【1】
季刊刑事弁護122号に件名の自著論文が掲載された。

主観的併合分離、つまり被告人が複数の事件の審理を一緒に行うか別々に行うかについて、弁護人の立場から論じたものだ。
もともと、同号で共犯事件に取り組む特集が組まれ、その一環として上記問題を取り上げることになり、裁判所側からの論文ばかりで弁護人側からの先行研究がなく、誰が研究しているわけでもないだろうという理由で御指名を頂いたと理解しているが、勿論、この問題について私が権威であるというわけもないし、より言えば、私が腰を据えて取り組んでいる間に周りがどんどんいなくなる経験ばかりなので、「分離してくれないで困った」という経験もない(「併合して欲しいのに分離されてしまった」と困ることはまあないだろう)。

従って、これまで様々な論文を書いてきた中でも、かなり困惑させられたお題ではあるのだが、折角頂いた機会なので言いたいことをそのまま書いた。
結論、分離が原則であり、更に重要なことは、分離後は裁判体も変えろ、ということである。主観的併合分離の論議をややこしくしているのは、分離後も同じ裁判体が担当するからにほかならない。そして分離後も同じ裁判体が担当することは、公正な裁判を保障する上であってはならない事態であり直ちに廃止するしかないというものである。

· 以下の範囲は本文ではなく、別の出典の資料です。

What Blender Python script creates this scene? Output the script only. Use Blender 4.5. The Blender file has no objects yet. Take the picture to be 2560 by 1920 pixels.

上記特集には座談会も組まれているが(高野隆先生、村岡啓一教授など論客揃いであるので必見)、高野先生もはっきりと「共犯者の事件をやった裁判官は忌避の対象にされてしかるべきではないか」と指摘され、そうしない実務には「心理学的に問題があるだけではなくて、裁判の正当性、信頼性にも重大な影を落としているような気がします」と指摘されている。また、関連論文として藤田政博教授が心理学の立場から、研究の難しさ等から安易に結論は下せないとしつつも(これは科学性を重視したのであろう)、「共犯者の先行する事件審理の影響が後続の共犯者の公判審理に出る可能性が高いと思われる」という結論を示されている。

裁判所を除けば、既に結論は出ている問題だとして差し支えないだろう。

【2】
なお、本122号には、私も参加している「量刑問題研究会」の、特殊詐欺の量刑に関する研究「上」も掲載されている。通り魔殺人関係で4本の論文を載せた後の5本目である。特殊詐欺の量刑について、まことしやかに流布している量刑基準が既に変動しつつあることや、その理論的解明について、取り組んだ成果物である。

【3】
あと、目を惹いた企画としては、現職裁判官が参加しての令状実務に関する座談会企画というものがある。
「バイナリデータ改ざん」で(本欄記事も)名を馳せた西尾太一裁判官が参加されており、自称「残念ながら少数派かも」の立場ながら、なかなか踏み込んだ発言をされている。
例えば事件が起きてからずっと捜査していた案件で、罪証隠滅できるんだったらとっくにやっているのではないかと感じて令状を却下した、とか、身柄拘束は被疑者の取り調べのためではなく、客観証拠で有罪に出来ないんだったら自白があろうと無罪は無罪という建前が破られたら手続法はおしまいだ、とか。

もう全く少数派なので笑えてしまうのだが、惜しむらくは民事畑の裁判官と言うこと。刑事畑の裁判官には、本企画(続き物のようである)を煎じて飲ませたいものだ。